Source data
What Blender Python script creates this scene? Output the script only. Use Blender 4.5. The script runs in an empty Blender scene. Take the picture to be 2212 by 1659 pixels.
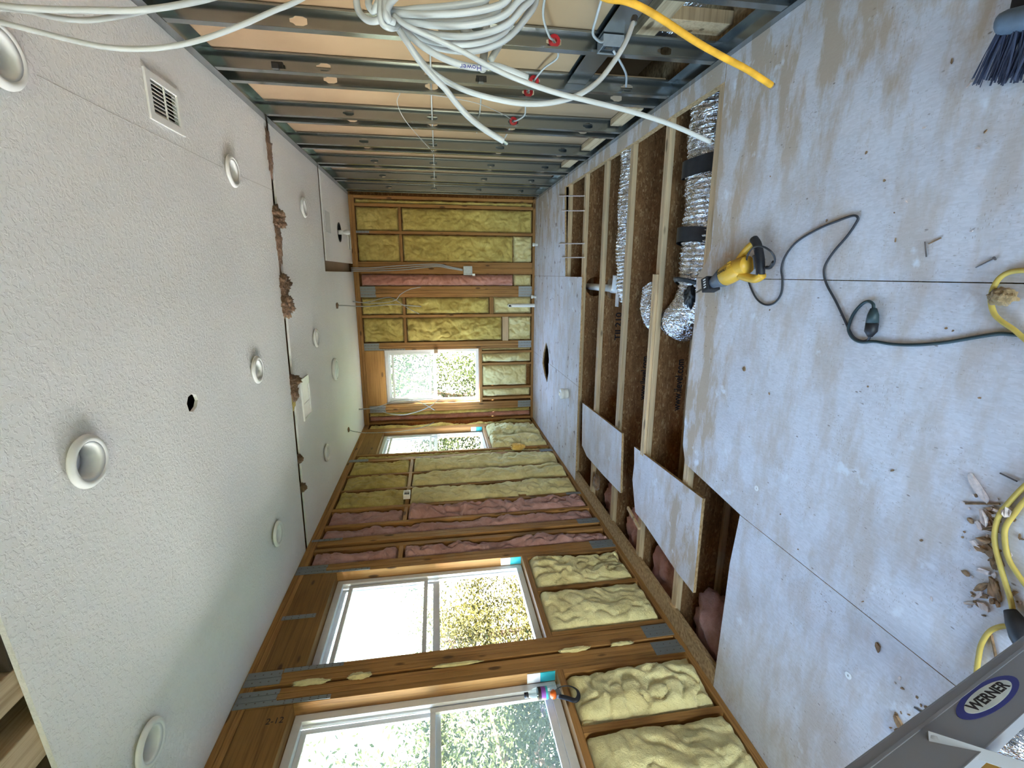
import bpy, bmesh, math, random
from mathutils import Vector, Matrix, noise
from mathutils.geometry import tessellate_polygon

random.seed(7)
C = bpy.context.scene.collection
V = Vector
PI = math.pi

# ------------------------------------------------------------------ camera
FPX, YAW, PITCH, ROLL, EYE = 1006.26, 0.23506, -0.15435, 0.0336, 1.5
FWD = V((-math.sin(YAW)*math.cos(PITCH), math.cos(YAW)*math.cos(PITCH), math.sin(PITCH)))
_X = V((math.cos(YAW), math.sin(YAW), 0)); _U = _X.cross(FWD)
IMG_R = -(math.cos(ROLL)*_U + math.sin(ROLL)*_X)     # the photo lies on its side: its right is down
IMG_U = math.cos(ROLL)*_X - math.sin(ROLL)*_U        # and its top is the room's right
cam = bpy.data.cameras.new('camera'); cam.sensor_fit = 'HORIZONTAL'; cam.sensor_width = 36
cam.lens = 36*FPX/2212; cam.clip_start = 0.02; cam.clip_end = 300
co = bpy.data.objects.new('camera', cam); C.objects.link(co)
co.matrix_world = Matrix(((IMG_R.x, IMG_U.x, -FWD.x, 0), (IMG_R.y, IMG_U.y, -FWD.y, 0),
                          (IMG_R.z, IMG_U.z, -FWD.z, EYE), (0, 0, 0, 1)))
sc = bpy.context.scene
sc.camera = co

# ------------------------------------------------------------------ daylight
sc.view_settings.view_transform = 'Standard'; sc.view_settings.look = 'None'
sc.view_settings.gamma = 1; sc.view_settings.use_curve_mapping = False
sc.view_settings.exposure = 1.85
sc.cycles.max_bounces = 10; sc.cycles.diffuse_bounces = 6; sc.cycles.glossy_bounces = 4
sc.cycles.transparent_max_bounces = 12; sc.cycles.caustics_reflective = False; sc.cycles.caustics_refractive = False
sc.cycles.sample_clamp_indirect = 6
world = bpy.data.worlds.new('sky'); sc.world = world; world.use_nodes = True
wn = world.node_tree; bg = wn.nodes['Background']
sky = wn.nodes.new('ShaderNodeTexSky'); sky.sky_type = 'NISHITA'; sky.sun_disc = False
sky.sun_elevation = math.radians(33); sky.sun_rotation = math.radians(100); sky.air_density = 1.3; sky.dust_density = .6; sky.ozone_density = 2.0
wn.links.new(sky.outputs[0], bg.inputs[0]); bg.inputs[1].default_value = 1.5
SUN = 95.0
sun = bpy.data.lights.new('sun', 'SUN'); sun.energy = SUN; sun.angle = 0.01; sun.color = (1, .95, .86)
so = bpy.data.objects.new('sun', sun); C.objects.link(so)
so.rotation_euler = V((-.64, -.10, -.42)).to_track_quat('-Z', 'Y').to_euler()

# room, metres: right wall, left wall, ceiling, end wall
XR, XL, H, D = 1.071, -2.307, 2.677, 7.206
YB = -3.2

def portal(loc, rot, sx, sy):
    l = bpy.data.lights.new('window_daylight', 'AREA'); l.shape = 'RECTANGLE'; l.size = sx; l.size_y = sy
    l.cycles.is_portal = True
    o = bpy.data.objects.new('window_daylight', l); C.objects.link(o); o.location = loc; o.rotation_euler = rot
for yc in (-.4, 1.8, 2.96, 6.41):
    portal((XL-.16, yc, 1.61), (0, -PI/2, 0), 1.46, .9)
portal((-1.57, D+.16, 1.6), (-PI/2, 0, 0), .84, 1.44)
portal((-.5, YB-.06, 1.08), (PI/2, 0, 0), 2.0, 2.13)

# ------------------------------------------------------------------ helpers
def ray(px, py): return FWD + (px-1106)/FPX*IMG_R - (py-829.5)/FPX*IMG_U
def at(px, py, ax, val):
    d = ray(px, py); o = V((0, 0, EYE)); return o + d*((val-o[ax])/d[ax])
def deep(px, py, t): return V((0, 0, EYE)) + ray(px, py)*t
def fl(px, py, z=0.0): return at(px, py, 2, z)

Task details
Print the complete listing exactly as it stands, without its pictures.

Finished task
What Blender Python script creates this scene? Output the script only. Use Blender 4.5. The script runs in an empty Blender scene. Take the picture to be 2212 by 1659 pixels.
import bpy, bmesh, math, random
from mathutils import Vector, Matrix, noise
from mathutils.geometry import tessellate_polygon

random.seed(7)
C = bpy.context.scene.collection
V = Vector
PI = math.pi

# ------------------------------------------------------------------ camera
FPX, YAW, PITCH, ROLL, EYE = 1006.26, 0.23506, -0.15435, 0.0336, 1.5
FWD = V((-math.sin(YAW)*math.cos(PITCH), math.cos(YAW)*math.cos(PITCH), math.sin(PITCH)))
_X = V((math.cos(YAW), math.sin(YAW), 0)); _U = _X.cross(FWD)
IMG_R = -(math.cos(ROLL)*_U + math.sin(ROLL)*_X)     # the photo lies on its side: its right is down
IMG_U = math.cos(ROLL)*_X - math.sin(ROLL)*_U        # and its top is the room's right
cam = bpy.data.cameras.new('camera'); cam.sensor_fit = 'HORIZONTAL'; cam.sensor_width = 36
cam.lens = 36*FPX/2212; cam.clip_start = 0.02; cam.clip_end = 300
co = bpy.data.objects.new('camera', cam); C.objects.link(co)
co.matrix_world = Matrix(((IMG_R.x, IMG_U.x, -FWD.x, 0), (IMG_R.y, IMG_U.y, -FWD.y, 0),
                          (IMG_R.z, IMG_U.z, -FWD.z, EYE), (0, 0, 0, 1)))
sc = bpy.context.scene
sc.camera = co

# ------------------------------------------------------------------ daylight
sc.view_settings.view_transform = 'Standard'; sc.view_settings.look = 'None'
sc.view_settings.gamma = 1; sc.view_settings.use_curve_mapping = False
sc.view_settings.exposure = 1.85
sc.cycles.max_bounces = 10; sc.cycles.diffuse_bounces = 6; sc.cycles.glossy_bounces = 4
sc.cycles.transparent_max_bounces = 12; sc.cycles.caustics_reflective = False; sc.cycles.caustics_refractive = False
sc.cycles.sample_clamp_indirect = 6
world = bpy.data.worlds.new('sky'); sc.world = world; world.use_nodes = True
wn = world.node_tree; bg = wn.nodes['Background']
sky = wn.nodes.new('ShaderNodeTexSky'); sky.sky_type = 'NISHITA'; sky.sun_disc = False
sky.sun_elevation = math.radians(33); sky.sun_rotation = math.radians(100); sky.air_density = 1.3; sky.dust_density = .6; sky.ozone_density = 2.0
wn.links.new(sky.outputs[0], bg.inputs[0]); bg.inputs[1].default_value = 1.5
SUN = 95.0
sun = bpy.data.lights.new('sun', 'SUN'); sun.energy = SUN; sun.angle = 0.01; sun.color = (1, .95, .86)
so = bpy.data.objects.new('sun', sun); C.objects.link(so)
so.rotation_euler = V((-.64, -.10, -.42)).to_track_quat('-Z', 'Y').to_euler()

# room, metres: right wall, left wall, ceiling, end wall
XR, XL, H, D = 1.071, -2.307, 2.677, 7.206
YB = -3.2

def portal(loc, rot, sx, sy):
    l = bpy.data.lights.new('window_daylight', 'AREA'); l.shape = 'RECTANGLE'; l.size = sx; l.size_y = sy
    l.cycles.is_portal = True
    o = bpy.data.objects.new('window_daylight', l); C.objects.link(o); o.location = loc; o.rotation_euler = rot
for yc in (-.4, 1.8, 2.96, 6.41):
    portal((XL-.16, yc, 1.61), (0, -PI/2, 0), 1.46, .9)
portal((-1.57, D+.16, 1.6), (-PI/2, 0, 0), .84, 1.44)
portal((-.5, YB-.06, 1.08), (PI/2, 0, 0), 2.0, 2.13)

# ------------------------------------------------------------------ helpers
def ray(px, py): return FWD + (px-1106)/FPX*IMG_R - (py-829.5)/FPX*IMG_U
def at(px, py, ax, val):
    d = ray(px, py); o = V((0, 0, EYE)); return o + d*((val-o[ax])/d[ax])
def deep(px, py, t): return V((0, 0, EYE)) + ray(px, py)*t
def fl(px, py, z=0.0): return at(px, py, 2, z)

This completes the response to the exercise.